## Goal
Stop after the line with "nrng = np.random.default_rng(11)": repeat exactly every line before it, beginning with the first, and that line itself.
===== Data
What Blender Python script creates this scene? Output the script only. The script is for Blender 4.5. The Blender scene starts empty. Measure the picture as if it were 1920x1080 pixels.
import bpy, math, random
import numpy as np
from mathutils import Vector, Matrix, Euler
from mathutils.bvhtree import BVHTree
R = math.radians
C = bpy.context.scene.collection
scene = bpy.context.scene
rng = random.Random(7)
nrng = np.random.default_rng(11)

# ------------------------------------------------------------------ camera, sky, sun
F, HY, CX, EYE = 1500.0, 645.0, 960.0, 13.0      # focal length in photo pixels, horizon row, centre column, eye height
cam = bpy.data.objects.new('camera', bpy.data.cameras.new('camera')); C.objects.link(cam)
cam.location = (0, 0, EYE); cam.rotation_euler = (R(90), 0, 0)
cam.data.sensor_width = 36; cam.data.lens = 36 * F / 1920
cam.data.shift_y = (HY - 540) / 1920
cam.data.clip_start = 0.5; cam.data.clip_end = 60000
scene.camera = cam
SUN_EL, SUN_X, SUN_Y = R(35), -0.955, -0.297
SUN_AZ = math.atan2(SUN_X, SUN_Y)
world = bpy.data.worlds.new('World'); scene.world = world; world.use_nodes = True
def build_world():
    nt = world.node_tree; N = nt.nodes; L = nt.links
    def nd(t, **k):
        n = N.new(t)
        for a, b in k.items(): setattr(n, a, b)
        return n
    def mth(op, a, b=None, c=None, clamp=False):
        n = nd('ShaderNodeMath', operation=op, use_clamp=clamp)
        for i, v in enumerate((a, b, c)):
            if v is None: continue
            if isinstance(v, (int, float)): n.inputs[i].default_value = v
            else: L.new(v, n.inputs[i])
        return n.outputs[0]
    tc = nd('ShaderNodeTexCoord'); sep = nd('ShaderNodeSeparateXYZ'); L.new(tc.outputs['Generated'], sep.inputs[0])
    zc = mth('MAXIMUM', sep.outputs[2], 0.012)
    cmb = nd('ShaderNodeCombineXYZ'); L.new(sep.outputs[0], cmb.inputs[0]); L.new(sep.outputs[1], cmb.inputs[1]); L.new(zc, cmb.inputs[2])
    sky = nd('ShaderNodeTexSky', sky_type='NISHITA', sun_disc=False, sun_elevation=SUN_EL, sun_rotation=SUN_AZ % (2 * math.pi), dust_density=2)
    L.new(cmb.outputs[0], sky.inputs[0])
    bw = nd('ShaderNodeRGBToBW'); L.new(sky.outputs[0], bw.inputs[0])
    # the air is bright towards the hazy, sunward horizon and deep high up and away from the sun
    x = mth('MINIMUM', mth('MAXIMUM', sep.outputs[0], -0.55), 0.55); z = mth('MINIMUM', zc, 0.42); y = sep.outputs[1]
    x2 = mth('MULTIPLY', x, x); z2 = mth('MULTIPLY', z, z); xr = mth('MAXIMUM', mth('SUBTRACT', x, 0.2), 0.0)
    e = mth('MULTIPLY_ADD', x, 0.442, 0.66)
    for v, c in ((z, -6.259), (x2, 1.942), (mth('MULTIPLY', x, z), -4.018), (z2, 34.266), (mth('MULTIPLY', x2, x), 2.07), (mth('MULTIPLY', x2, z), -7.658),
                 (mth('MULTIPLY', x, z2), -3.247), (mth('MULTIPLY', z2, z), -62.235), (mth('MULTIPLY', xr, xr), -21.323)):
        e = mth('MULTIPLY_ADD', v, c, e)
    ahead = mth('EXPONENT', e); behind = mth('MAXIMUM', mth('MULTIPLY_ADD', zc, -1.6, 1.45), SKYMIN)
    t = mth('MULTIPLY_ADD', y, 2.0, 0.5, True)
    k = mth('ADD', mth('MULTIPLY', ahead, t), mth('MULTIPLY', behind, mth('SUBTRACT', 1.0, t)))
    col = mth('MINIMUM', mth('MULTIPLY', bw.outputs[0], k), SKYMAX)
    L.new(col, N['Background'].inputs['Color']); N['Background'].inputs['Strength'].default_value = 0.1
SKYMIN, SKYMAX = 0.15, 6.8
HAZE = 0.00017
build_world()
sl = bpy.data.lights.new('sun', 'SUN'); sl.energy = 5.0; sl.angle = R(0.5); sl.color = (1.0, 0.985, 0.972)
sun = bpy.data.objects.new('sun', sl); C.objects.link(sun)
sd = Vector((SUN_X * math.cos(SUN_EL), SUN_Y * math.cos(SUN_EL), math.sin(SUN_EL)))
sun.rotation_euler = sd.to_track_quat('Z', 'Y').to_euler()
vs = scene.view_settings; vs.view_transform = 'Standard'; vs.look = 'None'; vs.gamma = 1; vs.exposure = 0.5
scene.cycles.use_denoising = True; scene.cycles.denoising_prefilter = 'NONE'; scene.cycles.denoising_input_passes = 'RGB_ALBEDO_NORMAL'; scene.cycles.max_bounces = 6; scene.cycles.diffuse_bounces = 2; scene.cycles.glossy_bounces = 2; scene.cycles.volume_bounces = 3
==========
## Written answer
What Blender Python script creates this scene? Output the script only. The script is for Blender 4.5. The Blender scene starts empty. Measure the picture as if it were 1920x1080 pixels.
import bpy, math, random
import numpy as np
from mathutils import Vector, Matrix, Euler
from mathutils.bvhtree import BVHTree
R = math.radians
C = bpy.context.scene.collection
scene = bpy.context.scene
rng = random.Random(7)
nrng = np.random.default_rng(11)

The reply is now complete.